The Mother Tongue: English and How It Got That Way

The Mother Tongue: English and How It Got That Way

1990

Ratings8

Average rating3.3

15

Bryson writes from a very specific kind of perspective, one that is not quite self-aware of his privilege as a white man out in the world. I love books on linguistics, etymology, and language, but this one felt so problematic. His humor troubled me in this book because it felt clouded by inherent racism. I recognize this book was originally published in 1991, but...

“...we forget just how easily people forsake their tongues—as the Celts did in Spain and France, as the Vikings did in Normandy, and as the Italians, Poles, Africans, Russians, and countless others all did in America.” Forsake them?

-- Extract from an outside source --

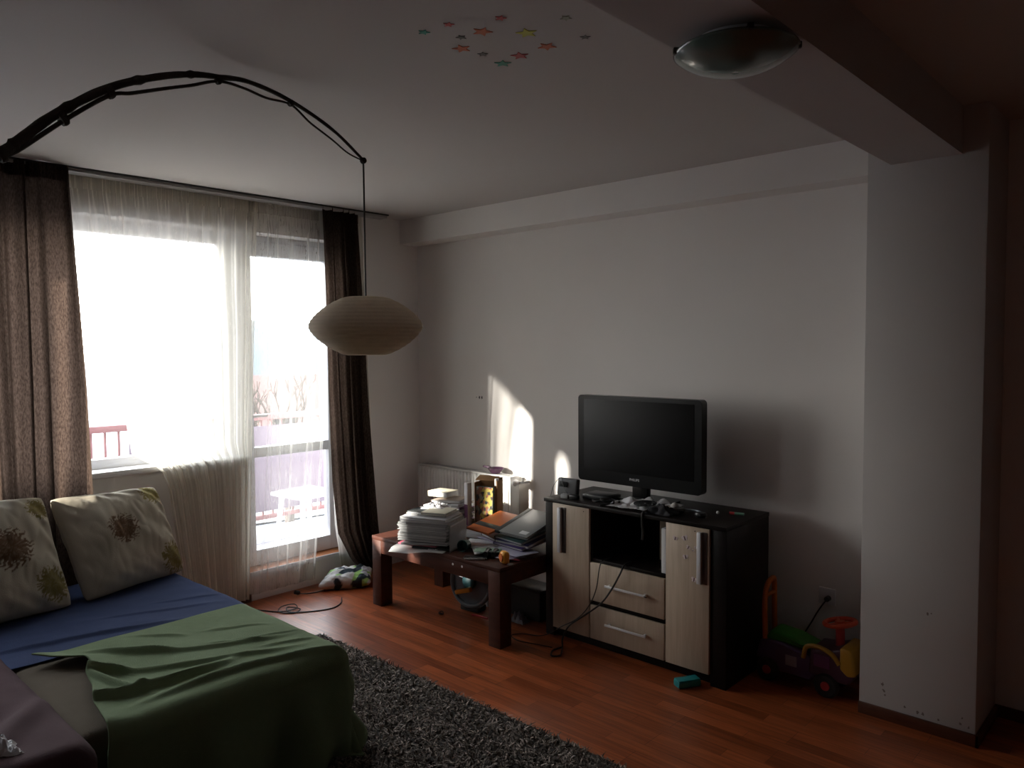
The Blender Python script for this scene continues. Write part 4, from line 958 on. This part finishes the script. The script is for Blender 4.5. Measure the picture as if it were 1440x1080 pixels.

I feel like that implies that it was voluntary.

“We in the English-speaking world are actually sometimes better at looking after our borrowed words than the parents were.”

He also refers to the “n word” as an “insulting term” as opposed to a racial epithet.

“...the ‘l' sound that Orientals find so deeply impossible.” WTF, really? Orientals?

“Among the new words the Australians devised, many of them borrowed from the aborigines...” You mean appropriated.

“Those captured as slaves suffered not only the tragedy of having their lives irretrievably disrupted...” Irretrievably disrupted is what you say when you're talking about adopting a pet, not about the literal capture and ownership of PEOPLE.

“A second and rather harsher problem is deciding whether a person speaks English or simply thinks he speaks it.”